今年に入り、全国で豪雪被害が相次いだ。首都圏では雪で交通機関がマヒしたほか、北陸地方でも記録的な豪雪に見舞われた。除雪はますます重要になっている一方で、肝心の除雪を担うはずの建設業者が不足している。

背景にあるのは、「除雪作業は儲からない」という事情だ。全国建設業協会は2016年8月、豪雪地帯を中心とする24道府県建設業協会及びその会員企業434社を対象に除雪作業に関する実態調査を行った。


人件費や機械の維持管理費の負担に加えて、降雪が少ない年は稼動率が高まらないことを理由に、回答企業の半数以上が「利益が出ない」「赤字」と回答。

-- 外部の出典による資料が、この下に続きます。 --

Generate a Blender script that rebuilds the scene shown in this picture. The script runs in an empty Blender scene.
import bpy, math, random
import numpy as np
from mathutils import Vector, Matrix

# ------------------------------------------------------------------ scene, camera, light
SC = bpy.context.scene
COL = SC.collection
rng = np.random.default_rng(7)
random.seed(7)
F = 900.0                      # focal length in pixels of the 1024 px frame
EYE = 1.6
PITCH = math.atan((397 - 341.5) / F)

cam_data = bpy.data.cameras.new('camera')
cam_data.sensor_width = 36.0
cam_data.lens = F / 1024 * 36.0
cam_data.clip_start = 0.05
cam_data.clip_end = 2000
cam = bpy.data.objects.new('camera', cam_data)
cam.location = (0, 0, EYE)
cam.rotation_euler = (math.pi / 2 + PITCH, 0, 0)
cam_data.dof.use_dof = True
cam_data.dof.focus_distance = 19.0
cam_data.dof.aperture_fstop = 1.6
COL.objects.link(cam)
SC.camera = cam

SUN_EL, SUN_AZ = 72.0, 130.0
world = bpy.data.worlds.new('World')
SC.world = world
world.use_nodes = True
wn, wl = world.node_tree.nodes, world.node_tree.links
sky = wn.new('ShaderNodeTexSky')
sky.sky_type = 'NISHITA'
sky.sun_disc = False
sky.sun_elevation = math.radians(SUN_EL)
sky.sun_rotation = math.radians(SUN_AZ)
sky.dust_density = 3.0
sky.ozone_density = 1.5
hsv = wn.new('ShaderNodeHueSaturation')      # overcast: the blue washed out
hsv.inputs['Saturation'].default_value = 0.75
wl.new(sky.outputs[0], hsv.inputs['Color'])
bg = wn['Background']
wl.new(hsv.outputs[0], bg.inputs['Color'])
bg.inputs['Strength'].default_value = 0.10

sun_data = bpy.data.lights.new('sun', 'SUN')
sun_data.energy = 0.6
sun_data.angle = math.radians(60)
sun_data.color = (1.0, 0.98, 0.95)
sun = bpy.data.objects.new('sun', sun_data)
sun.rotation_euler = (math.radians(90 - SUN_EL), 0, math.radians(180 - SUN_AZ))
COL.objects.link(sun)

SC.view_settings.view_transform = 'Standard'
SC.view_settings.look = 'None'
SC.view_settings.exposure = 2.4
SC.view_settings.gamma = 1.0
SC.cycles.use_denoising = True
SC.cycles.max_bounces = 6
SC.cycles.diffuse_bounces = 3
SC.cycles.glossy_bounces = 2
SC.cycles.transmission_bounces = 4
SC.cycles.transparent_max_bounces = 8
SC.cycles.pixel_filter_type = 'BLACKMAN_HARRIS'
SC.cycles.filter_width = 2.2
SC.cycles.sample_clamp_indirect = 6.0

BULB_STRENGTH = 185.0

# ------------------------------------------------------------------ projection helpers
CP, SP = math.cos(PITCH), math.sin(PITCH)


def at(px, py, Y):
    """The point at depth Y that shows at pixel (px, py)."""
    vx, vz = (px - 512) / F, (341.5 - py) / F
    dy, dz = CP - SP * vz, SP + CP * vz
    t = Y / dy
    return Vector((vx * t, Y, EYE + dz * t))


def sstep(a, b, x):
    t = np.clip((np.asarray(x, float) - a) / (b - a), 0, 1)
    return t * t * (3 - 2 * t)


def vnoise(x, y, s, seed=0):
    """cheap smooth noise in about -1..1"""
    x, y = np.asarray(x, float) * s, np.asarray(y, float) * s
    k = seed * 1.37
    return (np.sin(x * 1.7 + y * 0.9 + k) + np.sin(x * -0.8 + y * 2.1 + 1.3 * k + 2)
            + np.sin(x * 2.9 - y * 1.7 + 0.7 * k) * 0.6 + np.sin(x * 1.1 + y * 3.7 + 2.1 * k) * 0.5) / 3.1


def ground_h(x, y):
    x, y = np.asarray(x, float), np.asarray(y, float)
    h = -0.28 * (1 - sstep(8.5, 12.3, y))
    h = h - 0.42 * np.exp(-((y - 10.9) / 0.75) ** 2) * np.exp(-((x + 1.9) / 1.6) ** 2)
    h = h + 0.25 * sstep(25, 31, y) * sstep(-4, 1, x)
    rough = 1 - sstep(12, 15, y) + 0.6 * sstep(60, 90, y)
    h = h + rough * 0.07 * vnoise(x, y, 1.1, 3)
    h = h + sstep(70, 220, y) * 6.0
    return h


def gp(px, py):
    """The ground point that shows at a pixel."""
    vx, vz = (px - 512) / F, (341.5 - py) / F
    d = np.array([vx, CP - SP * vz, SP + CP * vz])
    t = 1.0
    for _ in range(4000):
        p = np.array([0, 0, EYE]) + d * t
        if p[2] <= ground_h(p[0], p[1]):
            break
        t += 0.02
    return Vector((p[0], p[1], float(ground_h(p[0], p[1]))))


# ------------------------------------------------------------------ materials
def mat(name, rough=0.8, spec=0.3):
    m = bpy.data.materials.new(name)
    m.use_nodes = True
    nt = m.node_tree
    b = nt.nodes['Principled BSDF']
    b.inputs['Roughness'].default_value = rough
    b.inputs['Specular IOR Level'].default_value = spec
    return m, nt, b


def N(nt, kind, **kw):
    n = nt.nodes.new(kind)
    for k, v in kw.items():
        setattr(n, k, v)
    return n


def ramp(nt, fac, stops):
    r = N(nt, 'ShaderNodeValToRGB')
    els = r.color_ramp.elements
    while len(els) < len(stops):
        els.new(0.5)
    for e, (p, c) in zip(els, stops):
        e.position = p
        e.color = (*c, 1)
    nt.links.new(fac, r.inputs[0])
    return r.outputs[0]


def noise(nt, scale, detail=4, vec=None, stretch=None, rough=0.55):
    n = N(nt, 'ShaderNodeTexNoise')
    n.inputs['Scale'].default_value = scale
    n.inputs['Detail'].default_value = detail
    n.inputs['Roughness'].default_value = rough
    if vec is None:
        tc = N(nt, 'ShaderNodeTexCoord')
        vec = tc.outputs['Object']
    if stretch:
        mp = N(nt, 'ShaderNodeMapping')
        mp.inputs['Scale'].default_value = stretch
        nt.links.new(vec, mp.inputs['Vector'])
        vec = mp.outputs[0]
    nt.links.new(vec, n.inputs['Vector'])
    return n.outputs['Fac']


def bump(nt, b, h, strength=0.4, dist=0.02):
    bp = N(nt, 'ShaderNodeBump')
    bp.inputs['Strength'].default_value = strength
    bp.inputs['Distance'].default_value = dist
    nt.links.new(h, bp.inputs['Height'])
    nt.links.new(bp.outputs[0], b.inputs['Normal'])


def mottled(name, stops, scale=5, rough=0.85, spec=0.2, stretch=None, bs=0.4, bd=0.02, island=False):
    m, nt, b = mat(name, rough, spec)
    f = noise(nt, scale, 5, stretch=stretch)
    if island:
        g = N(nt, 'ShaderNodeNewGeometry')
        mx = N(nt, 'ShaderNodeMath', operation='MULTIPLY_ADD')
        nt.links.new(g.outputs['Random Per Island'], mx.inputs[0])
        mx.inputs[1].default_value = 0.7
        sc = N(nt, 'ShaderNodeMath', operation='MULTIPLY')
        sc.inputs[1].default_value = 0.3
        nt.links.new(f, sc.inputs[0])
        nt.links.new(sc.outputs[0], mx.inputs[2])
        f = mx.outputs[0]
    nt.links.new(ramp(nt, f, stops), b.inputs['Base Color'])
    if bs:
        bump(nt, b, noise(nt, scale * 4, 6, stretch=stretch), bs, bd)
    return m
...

これに人手不足などが重なった結果、約7割が「5年後(2021年度)までには除雪が続けられなくなる」と答えた。

除雪作業に対する費用は、出動した時間だけ支払われる。だが記者が訪れた時のように、出動せずに終わる場合も多々ある。その場合でも、オペレーターの人件費や除雪車の維持管理費・リース料は重くのしかかる。雪が降れば儲かるが、降らなければ経費だけがかさむ。

津南町のように、稼働時間が規定に達しなければ「待機費用」を支払う自治体もある。だが、前述の調査では多くの企業が「待機費用だけでは人件費や重機の維持費を賄えない」と答えている。

業者の切実な声を前にしても、自治体はおいそれと除雪費用を増やす訳にはいかない。除雪費用は毎年度予算に計上しているが、降雪が想定よりも多ければ除雪車の出動回数が増え、とたんに予算が枯渇する。

福井県は1月18日時点で、県と市町合計で除雪予算が約18億円不足する見通しを公表、福井県知事が国に財政支援を要請する事態となった。県内ではその後も降雪が続き「不足額はさらに増えるだろう」(県財務企画課)。

除雪の担い手も不足している

オペレーターの高齢化も深刻だ。津南町の隣に位置する十日町市が行った調査では、市内のオペレーターの4分の1がすでに還暦を迎えていた。新潟県建設業協会は「現状でも60代以上のオペレーターがたくさんいる中、今後も担い手が確保できるかわからない」と危機感をあらわにする。

業者に対しては津南町のように日々待機指示が出るだけでなく、雪が降る度に出動しなければならない。だが、北関東のある建設業者社長は「建設需要が落ち込んだ時期に、多くの業者が人員整理や重機の売却を余儀なくされた。急に除雪の要請が来ても対応できない」とこぼす。

一部の自治体では、すでに業者不足の影響が出ている。山梨県丹波山(たばやま)村はかつて村内に建設業者が3社あったが、現在は1社のみ。村中の除雪を一手に担うことはできない。そこで村役場が自前で除雪車を購入し、役場職員が除雪を行っている。「雪が降ると仕事が止まってしまう」と、自身も免許を取得したという職員は話す。

千葉県山武(さんむ)市や東金(とうがね)市では、2014年に記録的な大雪に見舞われた。ところが除雪に対応できる建設業者が足りず、当時談合で指名停止処分を受けていた建設業者22社にまで応援を要請するという苦渋の決断を余儀なくされた。

現場の窮状を受け、国も対応に乗り出している。国土交通省は今冬から高速道路での除雪車の自動運転の実験を進めており、来年度からは一般道でも実験を行うという。運転手と周囲の状況を知らせる助手の2人体制が一般的な除雪車では、自動運転の恩恵は大きい。

厳しい冷え込みが続く日本列島。しんと冷えた除雪業者の懐が温まる日は来るのか。